Нужно заметить, что церковная реформа Петра Великого была подготовлена принципиальными изменениями в организации сакральных пространства и времени. В том, что касается времени, достаточным будет сослаться на календарную реформу, предпринятую у нас в канун нового, 1700 года от рождества Христова. До того Русь жила по старому, византийскому летосчислению, и уже встретила Новый год первого сентября 7208 года от сотворения мира. Согласно объяснению властей, переход на новый календарь был мотивирован исключительно необходимостью подстроиться к Западной Европе. Однако с точки зрения человека, воспитанного в старых понятиях, в реформе можно было подозревать гордыню, стремление стать на одной ноге с Творцом времени. К тому же, на 1699 год у нас давно уже ожидали светопреставления, дата которого исчислялась как сумма 33 лет земного служения Христа, плюс всех лет последовавшего тысячелетия, а к ним впридачу – еще и недоброго числа 666. При такой обстановке осторожный правитель помедлил бы, или на худой конец допустил бы на время хождение обоих календарей. Петр же, ничтоже сумняшеся, обнародовал указ и распорядился немедля провести соответствующую церемонию в Успенском соборе Москвы.

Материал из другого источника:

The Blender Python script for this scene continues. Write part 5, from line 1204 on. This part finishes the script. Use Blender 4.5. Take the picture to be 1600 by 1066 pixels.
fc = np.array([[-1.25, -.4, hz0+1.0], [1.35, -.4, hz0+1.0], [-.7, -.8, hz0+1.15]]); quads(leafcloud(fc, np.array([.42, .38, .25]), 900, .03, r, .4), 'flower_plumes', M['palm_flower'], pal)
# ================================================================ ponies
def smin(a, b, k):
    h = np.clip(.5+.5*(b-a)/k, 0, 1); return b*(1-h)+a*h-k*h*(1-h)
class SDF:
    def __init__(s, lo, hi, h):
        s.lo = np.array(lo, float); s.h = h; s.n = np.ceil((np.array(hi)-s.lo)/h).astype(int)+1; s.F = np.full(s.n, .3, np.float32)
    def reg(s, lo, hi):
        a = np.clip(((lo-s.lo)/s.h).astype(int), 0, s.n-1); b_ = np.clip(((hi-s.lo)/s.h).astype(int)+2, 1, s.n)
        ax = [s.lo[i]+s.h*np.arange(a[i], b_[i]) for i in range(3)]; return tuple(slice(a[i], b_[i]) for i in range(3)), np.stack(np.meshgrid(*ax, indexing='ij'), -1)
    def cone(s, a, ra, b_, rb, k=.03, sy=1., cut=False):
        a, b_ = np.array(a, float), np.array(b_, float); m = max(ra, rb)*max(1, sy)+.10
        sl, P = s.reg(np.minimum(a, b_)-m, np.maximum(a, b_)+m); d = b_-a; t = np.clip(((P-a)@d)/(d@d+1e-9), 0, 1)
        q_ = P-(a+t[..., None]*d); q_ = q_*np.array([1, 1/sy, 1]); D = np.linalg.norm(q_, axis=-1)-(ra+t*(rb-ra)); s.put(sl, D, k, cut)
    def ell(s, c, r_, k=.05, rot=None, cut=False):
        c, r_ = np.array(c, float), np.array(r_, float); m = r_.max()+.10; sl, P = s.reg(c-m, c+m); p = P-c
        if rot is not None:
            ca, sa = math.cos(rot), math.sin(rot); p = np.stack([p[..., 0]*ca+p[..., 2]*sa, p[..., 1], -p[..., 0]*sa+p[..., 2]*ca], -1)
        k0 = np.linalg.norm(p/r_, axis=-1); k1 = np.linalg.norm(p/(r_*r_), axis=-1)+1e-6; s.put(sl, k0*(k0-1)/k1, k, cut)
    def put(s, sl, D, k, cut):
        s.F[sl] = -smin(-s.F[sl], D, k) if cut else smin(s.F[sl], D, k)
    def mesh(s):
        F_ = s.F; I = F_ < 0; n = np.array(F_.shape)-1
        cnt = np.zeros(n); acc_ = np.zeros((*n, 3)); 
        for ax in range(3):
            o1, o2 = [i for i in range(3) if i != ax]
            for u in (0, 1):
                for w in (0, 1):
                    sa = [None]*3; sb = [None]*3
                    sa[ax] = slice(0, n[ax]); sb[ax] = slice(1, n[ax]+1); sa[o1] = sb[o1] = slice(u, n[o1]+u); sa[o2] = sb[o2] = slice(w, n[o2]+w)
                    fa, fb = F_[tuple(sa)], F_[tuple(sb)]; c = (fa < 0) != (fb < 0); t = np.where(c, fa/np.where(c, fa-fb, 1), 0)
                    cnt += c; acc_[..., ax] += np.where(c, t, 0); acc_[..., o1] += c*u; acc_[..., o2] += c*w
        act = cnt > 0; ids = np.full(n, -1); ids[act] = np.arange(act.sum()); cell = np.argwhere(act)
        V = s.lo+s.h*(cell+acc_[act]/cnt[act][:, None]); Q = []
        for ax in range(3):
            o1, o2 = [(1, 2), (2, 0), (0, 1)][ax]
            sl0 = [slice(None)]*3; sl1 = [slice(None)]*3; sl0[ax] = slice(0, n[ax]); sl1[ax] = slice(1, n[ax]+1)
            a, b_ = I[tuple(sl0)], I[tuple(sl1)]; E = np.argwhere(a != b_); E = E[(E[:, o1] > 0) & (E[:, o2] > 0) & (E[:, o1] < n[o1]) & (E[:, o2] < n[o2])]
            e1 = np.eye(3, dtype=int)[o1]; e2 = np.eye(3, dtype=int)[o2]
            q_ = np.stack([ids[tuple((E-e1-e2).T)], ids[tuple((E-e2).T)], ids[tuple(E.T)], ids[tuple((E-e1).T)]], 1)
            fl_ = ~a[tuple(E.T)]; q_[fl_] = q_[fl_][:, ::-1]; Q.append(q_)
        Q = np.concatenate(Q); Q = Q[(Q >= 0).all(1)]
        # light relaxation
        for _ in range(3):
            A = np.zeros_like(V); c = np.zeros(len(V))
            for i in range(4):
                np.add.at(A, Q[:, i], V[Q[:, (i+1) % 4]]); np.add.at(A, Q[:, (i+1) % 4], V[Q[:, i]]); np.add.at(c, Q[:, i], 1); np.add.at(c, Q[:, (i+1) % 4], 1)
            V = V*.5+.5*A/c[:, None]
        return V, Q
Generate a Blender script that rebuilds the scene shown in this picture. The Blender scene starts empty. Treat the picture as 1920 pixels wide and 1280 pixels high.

Митрополит Стефан сказал бодрую проповедь, в которой разъяснил полезность перемены летосчисления, войско дало салют, а с наступлением темноты сожжен был фейерверк и проведен бал. «Народ, однако, роптал», – проницательно заметил А.С.Пушкин под 1700 годом в подготовительных текстах к Истории Петра Великого, – «Удивлялись, как мог государь переменить солнечное течение, и веруя, что Бог сотворил землю в сентябре месяце, остались при первом своем летосчислении». В том, что касалось сакрального пространства, уместно будет напомнить, что на месте Московского царства, так же буднично и быстро, как и прочие нововведения, явилось на свет государство Российское. Между тем, речь шла не столько о переименовании государства, сколько о переосмыслении идеи «святой Руси» – преемницы Византии и опоры тогдашнего православия. Нежелание принять новую реалию – или, скорей, неумение сразу забыть о заветном и памятном с детства, рассматривалось императором едва ли не как измена. «Во всех курантах печатают государство наше Московским, а не Российским, и того ради извольте у себя престеречь, чтобы печатали Российским, о чем и к прочим дворам писано», – с заметным раздражением писал Петр одному из своих дипломатов.